You may look at a current Factory Stock driver, and wonder about his background. Cummings is no average stock car racer, by any means.

“For about five years, this is what I did for a living,” Cummings said. “I drove Late Models for car owner Raymond Childress. That’s really where I cut my teeth, in a Late Model. I stopped that deal after my Dad passed away, but Raymond still helps us out a lot. That full-time Late model deal is tough.”

Just like his fellow racers over in the Lone Star State, Cummings has a brand of chassis he prefers and a good source for horsepower to power his beautiful No. B1 machine (his father also ran the B1, the B came from ‘Brenda,’ Kyle’s mother).

“We have a chassis built by Glen over at Lazer Chassis,” Cummings explained. “We have a new car being built by him with a few different things we want to try. There’s just not much you can do to one of these cars. We run a motor from PTS Racing Engines. We have a guy who keeps it tuned up for us, and he’s real good at it. Together, this chassis and engine combination works out very well.”

Despite the fact that Kyle’s father passed 10 years ago this September from ALS, there isn’t a day that goes by when he doesn’t think about him. Racing now in his honor is great, yet there’s still a void.

“Racing without my Dad around is very hard to this day,” he said as he fought back the emotions. “He was just an amazing man. He won the SUPR title back in 1998, when Late Model racing was still huge around here. I absolutely adored him, and he did so much for my racing career.

“He was the one who always kept after me, made sure I was racing and working at it to improve. We had a rivalry of our own in Late Models at one time, which was fun. I race today to make him proud, to continue his legacy of success, and to carry on this family tradition. It’s a source of great pride for me.”

Along with that amazing natural talent behind the wheel he inherited from his father, Kyle also has several key people working behind the scenes to keep his program on-track.

“I need to thank all the folks who make this possible for me, including my car owner and good friend Chad Callender, of Chad’s Auto & Exhaust; Debbie Callender, of Debbie Callender Realtor; J&J Motorsports, PTS Racing Engines, Childress Fishing & Rental, Mel Smith Marine, MoBags Suspension Technology, JRP and Meltra Chemical Solutions. I couldn’t do this without their support.

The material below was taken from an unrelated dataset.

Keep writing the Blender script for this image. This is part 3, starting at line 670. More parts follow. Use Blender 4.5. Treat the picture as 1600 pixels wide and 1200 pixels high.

“I also want to thank my mother, Brenda, who supports my racing program and has since it began. She was always there for my Dad, and she’s always pulling for the B1 to this day. I love her more than I can say. I have such an amazing family and so many good people in my corner, they’re key to my success.”

Cummings says his family now plays a big part in his racing program, as well.

“Over the past year, racing has become more of a family tradition again,” he explained. “My son, Brayson, is 14 now and is good help on the car, my little girl, Breelyn, thinks I’m the best driver ever, and my wife of 17 years, Cheree, supports and enjoys racing now I think more than she ever has.

“Good friends and family is what really makes all of this possible, and worth the big effort it takes.”

With the sport now in high gear and tons of races ahead on his schedule, Cummings knows what he wants to accomplish. That taste of winning big races can be pretty addictive.

“When Chad and I put this deal together, we discussed all of the big races in Factory Stock,” he concluded. “So we really don’t chase points anywhere, but we’re after the big wins. The Mike Parker Memorial victory was a big confidence booster. Just like my Dad, I want to keep on winning races.”